The United States is home to four percent of the world s population and twenty-five percent of the greenhouse gases emitted into the atmosphere (Kluger 30). The United States will be greatly affected by the signing of the Kyoto Protocol. President Bush refuses to sign the Protocol because of the power shortages across America. President Bush feels like it is not the right time and the standards stated in the Protocol is not in the best interest for the people. The United Sates will lose three hundred billion dollars if the Protocol is signed (Wharton 1). This is not including the debt the United States is already in. Farmers would only earn fifty dollars for one acre of wheat (Kluger 35). Most families will lose about two thousand seven hundred dollars if the signing occurs (Wharton 1). The unemployment rate will increase from five point forty-three to almost seven percent (Wharton 1). This could also affect many businesses, especially small ones that are still in the developing stages. The price of gasoline would dramatically increase (Wharton 2). The cost of home oil and electricity would nearly double from the rate it is now (Wharton 1). Some people are trying to find different ways to get around the protocol. The best alternative to solve the electricity problem is wind turbines. Wind turbines efficiency is about ninety percent (Kluger 35). They also account for about fifteen gigawatts of energy for the United States (Kluger 35). The automobile industry, as well as the government has also tightened up to lower emissions. They have got it to where the average sport utility vehicle gets about twenty miles to the gallon (Kluger 34).

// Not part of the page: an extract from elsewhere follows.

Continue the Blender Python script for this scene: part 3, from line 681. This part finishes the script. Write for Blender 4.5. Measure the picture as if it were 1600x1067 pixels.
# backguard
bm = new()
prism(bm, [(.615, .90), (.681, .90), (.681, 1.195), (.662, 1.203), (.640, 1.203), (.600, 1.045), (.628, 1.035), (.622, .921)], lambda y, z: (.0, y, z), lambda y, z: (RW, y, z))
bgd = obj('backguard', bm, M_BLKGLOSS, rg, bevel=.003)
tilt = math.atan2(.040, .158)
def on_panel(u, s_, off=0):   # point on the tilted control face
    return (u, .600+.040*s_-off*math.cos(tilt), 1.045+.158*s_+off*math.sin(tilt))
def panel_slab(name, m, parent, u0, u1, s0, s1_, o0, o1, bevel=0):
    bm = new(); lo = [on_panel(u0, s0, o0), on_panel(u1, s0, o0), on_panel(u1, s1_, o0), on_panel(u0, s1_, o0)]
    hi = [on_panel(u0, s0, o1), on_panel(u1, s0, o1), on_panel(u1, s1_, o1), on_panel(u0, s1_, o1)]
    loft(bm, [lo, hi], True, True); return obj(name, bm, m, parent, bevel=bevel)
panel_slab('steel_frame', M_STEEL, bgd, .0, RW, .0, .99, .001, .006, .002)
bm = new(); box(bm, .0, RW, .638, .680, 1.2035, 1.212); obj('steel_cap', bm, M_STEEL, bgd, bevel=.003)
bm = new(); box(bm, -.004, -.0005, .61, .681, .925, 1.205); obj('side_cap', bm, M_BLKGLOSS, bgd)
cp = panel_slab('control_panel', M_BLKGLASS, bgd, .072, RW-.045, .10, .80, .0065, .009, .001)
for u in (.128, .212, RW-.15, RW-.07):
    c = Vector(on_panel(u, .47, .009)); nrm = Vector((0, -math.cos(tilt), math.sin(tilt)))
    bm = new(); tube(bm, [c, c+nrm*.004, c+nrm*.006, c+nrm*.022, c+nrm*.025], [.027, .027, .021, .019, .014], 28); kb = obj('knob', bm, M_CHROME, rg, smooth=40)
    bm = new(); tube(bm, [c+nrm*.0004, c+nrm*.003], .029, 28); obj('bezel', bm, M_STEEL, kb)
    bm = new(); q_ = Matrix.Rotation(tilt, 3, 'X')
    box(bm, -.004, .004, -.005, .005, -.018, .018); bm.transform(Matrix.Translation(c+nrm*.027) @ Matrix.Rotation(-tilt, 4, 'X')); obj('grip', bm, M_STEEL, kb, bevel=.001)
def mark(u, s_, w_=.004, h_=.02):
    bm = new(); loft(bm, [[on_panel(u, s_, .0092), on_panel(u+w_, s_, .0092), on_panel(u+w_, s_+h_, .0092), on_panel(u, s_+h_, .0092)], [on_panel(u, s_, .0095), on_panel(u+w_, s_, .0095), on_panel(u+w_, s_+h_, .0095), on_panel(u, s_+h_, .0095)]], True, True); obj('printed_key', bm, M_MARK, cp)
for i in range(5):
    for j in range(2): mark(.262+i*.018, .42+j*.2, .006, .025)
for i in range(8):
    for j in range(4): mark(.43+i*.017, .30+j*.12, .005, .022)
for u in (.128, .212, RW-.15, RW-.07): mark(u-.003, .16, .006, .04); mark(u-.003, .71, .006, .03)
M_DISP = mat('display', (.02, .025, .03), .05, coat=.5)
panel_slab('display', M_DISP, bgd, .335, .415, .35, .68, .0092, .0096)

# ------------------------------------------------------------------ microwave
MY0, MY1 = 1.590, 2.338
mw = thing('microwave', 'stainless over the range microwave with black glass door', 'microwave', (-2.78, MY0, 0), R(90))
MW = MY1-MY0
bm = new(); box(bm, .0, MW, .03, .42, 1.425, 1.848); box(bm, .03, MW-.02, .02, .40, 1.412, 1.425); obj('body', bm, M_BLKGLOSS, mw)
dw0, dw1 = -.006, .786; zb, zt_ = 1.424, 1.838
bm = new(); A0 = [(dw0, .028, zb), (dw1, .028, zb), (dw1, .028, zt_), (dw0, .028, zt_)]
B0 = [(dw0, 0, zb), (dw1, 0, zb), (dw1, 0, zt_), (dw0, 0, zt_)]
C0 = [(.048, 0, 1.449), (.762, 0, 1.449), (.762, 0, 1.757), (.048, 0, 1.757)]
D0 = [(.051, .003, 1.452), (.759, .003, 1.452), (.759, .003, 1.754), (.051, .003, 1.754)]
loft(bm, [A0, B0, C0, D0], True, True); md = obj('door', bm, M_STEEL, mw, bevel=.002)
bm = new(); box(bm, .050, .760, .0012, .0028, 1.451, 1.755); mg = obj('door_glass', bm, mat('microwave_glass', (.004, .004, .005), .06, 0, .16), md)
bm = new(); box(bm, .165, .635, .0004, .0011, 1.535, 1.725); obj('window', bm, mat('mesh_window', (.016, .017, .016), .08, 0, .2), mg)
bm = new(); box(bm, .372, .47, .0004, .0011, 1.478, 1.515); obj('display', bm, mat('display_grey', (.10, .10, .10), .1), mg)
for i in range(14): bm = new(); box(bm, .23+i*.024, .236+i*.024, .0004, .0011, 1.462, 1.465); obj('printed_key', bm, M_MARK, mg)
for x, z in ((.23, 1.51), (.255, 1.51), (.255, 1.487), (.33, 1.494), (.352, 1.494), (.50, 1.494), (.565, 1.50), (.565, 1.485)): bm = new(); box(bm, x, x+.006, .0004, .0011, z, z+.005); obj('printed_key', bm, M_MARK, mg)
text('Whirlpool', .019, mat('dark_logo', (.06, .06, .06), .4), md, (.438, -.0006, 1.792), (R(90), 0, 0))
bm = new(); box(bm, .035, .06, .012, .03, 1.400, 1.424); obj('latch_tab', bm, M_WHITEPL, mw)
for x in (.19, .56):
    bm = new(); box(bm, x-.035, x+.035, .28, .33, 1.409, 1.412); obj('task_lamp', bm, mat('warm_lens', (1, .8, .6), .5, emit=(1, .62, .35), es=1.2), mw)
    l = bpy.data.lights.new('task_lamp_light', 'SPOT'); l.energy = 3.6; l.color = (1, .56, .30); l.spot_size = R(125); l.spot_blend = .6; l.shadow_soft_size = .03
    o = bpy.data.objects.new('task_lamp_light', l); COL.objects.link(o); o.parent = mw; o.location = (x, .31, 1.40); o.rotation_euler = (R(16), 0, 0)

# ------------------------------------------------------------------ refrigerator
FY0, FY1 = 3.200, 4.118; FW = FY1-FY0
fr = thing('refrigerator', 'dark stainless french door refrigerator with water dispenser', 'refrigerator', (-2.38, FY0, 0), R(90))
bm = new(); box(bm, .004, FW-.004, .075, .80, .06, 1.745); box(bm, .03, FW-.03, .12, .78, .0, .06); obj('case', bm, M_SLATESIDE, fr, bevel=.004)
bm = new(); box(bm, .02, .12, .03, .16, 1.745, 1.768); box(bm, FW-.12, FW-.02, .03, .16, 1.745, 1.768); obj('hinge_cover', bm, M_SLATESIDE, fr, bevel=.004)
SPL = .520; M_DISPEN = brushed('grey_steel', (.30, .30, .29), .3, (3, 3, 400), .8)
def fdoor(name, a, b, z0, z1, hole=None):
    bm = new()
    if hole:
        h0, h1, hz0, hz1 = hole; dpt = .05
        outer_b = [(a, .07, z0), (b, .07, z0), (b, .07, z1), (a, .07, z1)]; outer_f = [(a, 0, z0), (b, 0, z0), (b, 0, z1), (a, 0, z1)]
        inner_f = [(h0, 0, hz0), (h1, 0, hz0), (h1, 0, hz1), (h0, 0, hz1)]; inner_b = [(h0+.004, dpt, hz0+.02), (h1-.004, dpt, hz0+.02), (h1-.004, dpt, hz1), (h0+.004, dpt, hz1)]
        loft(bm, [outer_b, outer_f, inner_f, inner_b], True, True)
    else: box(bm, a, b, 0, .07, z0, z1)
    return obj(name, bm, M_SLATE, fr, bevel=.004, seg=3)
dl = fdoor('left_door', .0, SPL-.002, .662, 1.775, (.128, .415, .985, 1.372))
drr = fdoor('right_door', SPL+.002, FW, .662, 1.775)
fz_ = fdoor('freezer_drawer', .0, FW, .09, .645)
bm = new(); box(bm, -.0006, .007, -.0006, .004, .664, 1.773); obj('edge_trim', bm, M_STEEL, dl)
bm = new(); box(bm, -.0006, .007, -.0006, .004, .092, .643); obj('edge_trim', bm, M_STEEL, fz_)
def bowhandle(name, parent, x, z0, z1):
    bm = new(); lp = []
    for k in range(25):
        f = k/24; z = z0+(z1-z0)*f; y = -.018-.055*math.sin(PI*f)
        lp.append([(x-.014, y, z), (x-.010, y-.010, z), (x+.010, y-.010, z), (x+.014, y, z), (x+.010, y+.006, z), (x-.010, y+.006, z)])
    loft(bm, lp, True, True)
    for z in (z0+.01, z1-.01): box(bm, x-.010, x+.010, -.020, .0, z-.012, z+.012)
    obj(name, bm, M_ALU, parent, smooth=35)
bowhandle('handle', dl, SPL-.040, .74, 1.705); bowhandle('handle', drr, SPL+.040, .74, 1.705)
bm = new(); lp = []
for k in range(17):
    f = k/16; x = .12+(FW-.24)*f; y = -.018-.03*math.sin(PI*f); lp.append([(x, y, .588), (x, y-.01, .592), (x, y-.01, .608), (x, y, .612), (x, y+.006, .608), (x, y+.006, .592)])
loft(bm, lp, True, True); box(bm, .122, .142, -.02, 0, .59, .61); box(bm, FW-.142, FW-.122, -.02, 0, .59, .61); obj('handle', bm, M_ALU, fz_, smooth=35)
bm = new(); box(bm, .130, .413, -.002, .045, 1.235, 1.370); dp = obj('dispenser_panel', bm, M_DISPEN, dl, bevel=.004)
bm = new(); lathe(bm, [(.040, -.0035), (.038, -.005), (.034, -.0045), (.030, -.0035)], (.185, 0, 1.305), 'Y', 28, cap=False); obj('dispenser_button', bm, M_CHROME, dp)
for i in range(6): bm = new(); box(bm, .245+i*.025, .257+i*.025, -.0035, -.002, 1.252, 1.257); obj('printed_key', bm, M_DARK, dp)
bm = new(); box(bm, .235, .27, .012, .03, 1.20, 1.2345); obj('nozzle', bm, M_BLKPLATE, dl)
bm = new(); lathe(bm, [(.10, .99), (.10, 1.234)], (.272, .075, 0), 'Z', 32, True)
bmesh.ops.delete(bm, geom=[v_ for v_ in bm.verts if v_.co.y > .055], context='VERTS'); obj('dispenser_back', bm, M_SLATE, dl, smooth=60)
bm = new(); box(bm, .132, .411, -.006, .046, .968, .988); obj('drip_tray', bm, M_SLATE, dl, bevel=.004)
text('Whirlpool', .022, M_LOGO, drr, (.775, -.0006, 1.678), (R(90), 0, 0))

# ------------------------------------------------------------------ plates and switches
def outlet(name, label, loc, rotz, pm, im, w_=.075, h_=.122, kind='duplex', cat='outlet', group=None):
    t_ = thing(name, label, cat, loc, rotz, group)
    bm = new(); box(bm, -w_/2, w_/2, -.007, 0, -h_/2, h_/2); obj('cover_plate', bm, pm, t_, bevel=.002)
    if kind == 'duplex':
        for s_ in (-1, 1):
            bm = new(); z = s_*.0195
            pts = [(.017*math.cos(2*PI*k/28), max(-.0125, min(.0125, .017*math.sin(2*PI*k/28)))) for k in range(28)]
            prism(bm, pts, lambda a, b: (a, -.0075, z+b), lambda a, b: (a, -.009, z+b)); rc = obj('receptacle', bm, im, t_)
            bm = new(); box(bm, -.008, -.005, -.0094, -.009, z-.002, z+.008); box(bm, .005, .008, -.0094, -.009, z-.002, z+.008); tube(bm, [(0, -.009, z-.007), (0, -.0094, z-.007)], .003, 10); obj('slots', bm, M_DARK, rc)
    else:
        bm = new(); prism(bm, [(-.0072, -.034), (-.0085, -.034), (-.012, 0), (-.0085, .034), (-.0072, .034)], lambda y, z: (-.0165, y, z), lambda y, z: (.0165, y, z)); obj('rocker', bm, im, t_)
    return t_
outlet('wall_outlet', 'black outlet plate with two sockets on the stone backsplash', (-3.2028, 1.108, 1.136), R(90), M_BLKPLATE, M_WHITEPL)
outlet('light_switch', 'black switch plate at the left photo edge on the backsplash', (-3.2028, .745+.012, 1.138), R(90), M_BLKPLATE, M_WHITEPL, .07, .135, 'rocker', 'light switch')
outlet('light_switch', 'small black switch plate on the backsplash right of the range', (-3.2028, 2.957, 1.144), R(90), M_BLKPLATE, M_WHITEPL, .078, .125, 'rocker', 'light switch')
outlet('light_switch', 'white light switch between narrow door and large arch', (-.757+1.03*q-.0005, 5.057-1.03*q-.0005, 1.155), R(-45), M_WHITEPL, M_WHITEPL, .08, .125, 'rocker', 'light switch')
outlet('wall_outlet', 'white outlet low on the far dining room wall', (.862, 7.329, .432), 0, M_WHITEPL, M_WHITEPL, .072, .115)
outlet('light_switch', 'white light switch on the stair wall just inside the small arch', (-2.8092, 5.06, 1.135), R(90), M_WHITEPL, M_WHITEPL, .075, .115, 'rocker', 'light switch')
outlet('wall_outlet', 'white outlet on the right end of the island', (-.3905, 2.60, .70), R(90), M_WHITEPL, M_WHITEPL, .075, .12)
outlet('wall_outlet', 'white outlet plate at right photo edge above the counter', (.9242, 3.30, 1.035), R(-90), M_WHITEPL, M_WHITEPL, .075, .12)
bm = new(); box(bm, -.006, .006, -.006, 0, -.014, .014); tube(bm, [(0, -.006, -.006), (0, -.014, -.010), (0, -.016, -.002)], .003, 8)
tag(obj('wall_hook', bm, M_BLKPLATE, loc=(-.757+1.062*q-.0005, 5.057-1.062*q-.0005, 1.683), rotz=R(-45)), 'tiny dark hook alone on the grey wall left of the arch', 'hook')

In conclusion, each and every individual in the world directly affects our environment. Most everyone pollutes the environment, whether they mean to or not. Depletion can come from your vehicle, home, or business. The greenhouse effect and ozone depletion will continue to increase unless some kind of act happens, and happens soon. A complete turn-a-round cannot change the way people are affected by all of the environmental problems. There is no way a change in our ozone layer can happen over night. It is going to take all of the countries pulling together as a team to fix the ozone problem. After that they have to remain as one to help fight the pollution in the future. People should agree that it is going to take some kind of act to get to an agreement. People cannot just look at it as individual country problems, because holes can spread all around the world. Even if your country develops a hole over it, the next country better be on its heals, because they could get it too. Everyone has heard about the depleting ozone, greenhouse gases, and the Kyoto Protocol. What people haven t heard is what they are about. If more people knew about what is going on, they would get more involved in it. This would eventually lead to the best possible solution in the matter. The leaders must get together and make a reasonable decision based on the situation at hand and the situation in the future.